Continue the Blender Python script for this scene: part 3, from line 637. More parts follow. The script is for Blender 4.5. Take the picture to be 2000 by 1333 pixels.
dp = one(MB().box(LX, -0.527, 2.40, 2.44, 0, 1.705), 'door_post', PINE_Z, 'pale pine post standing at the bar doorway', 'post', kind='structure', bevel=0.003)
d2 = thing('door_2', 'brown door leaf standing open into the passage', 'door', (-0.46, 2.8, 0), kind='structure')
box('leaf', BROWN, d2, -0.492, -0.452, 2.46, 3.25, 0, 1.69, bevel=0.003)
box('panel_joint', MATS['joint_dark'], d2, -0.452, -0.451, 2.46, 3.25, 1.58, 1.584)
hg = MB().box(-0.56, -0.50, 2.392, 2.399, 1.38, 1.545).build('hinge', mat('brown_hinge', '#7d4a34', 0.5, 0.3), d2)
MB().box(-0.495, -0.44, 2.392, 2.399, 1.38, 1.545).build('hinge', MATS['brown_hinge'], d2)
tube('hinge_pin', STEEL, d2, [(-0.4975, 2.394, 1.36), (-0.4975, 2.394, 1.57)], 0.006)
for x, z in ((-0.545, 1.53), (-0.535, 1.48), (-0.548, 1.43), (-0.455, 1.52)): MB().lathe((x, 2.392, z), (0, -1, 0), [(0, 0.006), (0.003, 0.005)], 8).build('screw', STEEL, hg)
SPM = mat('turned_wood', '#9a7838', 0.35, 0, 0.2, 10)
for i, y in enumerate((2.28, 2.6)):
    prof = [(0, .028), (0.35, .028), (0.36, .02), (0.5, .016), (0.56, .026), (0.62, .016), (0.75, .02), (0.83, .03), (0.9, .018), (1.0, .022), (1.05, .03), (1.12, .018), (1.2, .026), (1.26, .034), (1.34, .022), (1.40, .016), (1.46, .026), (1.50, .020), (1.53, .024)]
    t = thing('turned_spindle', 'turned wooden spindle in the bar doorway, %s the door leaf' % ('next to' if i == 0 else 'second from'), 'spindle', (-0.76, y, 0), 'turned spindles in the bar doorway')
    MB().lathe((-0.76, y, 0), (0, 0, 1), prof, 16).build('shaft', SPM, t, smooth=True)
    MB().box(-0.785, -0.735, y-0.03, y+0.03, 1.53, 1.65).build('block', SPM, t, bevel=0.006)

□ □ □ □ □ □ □

Problem to work on
Return the material in full, exactly as shown.

Solution to this exercise
Continue the Blender Python script for this scene: part 3, from line 637. More parts follow. The script is for Blender 4.5. Take the picture to be 2000 by 1333 pixels.
dp = one(MB().box(LX, -0.527, 2.40, 2.44, 0, 1.705), 'door_post', PINE_Z, 'pale pine post standing at the bar doorway', 'post', kind='structure', bevel=0.003)
d2 = thing('door_2', 'brown door leaf standing open into the passage', 'door', (-0.46, 2.8, 0), kind='structure')
box('leaf', BROWN, d2, -0.492, -0.452, 2.46, 3.25, 0, 1.69, bevel=0.003)
box('panel_joint', MATS['joint_dark'], d2, -0.452, -0.451, 2.46, 3.25, 1.58, 1.584)
hg = MB().box(-0.56, -0.50, 2.392, 2.399, 1.38, 1.545).build('hinge', mat('brown_hinge', '#7d4a34', 0.5, 0.3), d2)
MB().box(-0.495, -0.44, 2.392, 2.399, 1.38, 1.545).build('hinge', MATS['brown_hinge'], d2)
tube('hinge_pin', STEEL, d2, [(-0.4975, 2.394, 1.36), (-0.4975, 2.394, 1.57)], 0.006)
for x, z in ((-0.545, 1.53), (-0.535, 1.48), (-0.548, 1.43), (-0.455, 1.52)): MB().lathe((x, 2.392, z), (0, -1, 0), [(0, 0.006), (0.003, 0.005)], 8).build('screw', STEEL, hg)
SPM = mat('turned_wood', '#9a7838', 0.35, 0, 0.2, 10)
for i, y in enumerate((2.28, 2.6)):
    prof = [(0, .028), (0.35, .028), (0.36, .02), (0.5, .016), (0.56, .026), (0.62, .016), (0.75, .02), (0.83, .03), (0.9, .018), (1.0, .022), (1.05, .03), (1.12, .018), (1.2, .026), (1.26, .034), (1.34, .022), (1.40, .016), (1.46, .026), (1.50, .020), (1.53, .024)]
    t = thing('turned_spindle', 'turned wooden spindle in the bar doorway, %s the door leaf' % ('next to' if i == 0 else 'second from'), 'spindle', (-0.76, y, 0), 'turned spindles in the bar doorway')
    MB().lathe((-0.76, y, 0), (0, 0, 1), prof, 16).build('shaft', SPM, t, smooth=True)
    MB().box(-0.785, -0.735, y-0.03, y+0.03, 1.53, 1.65).build('block', SPM, t, bevel=0.006)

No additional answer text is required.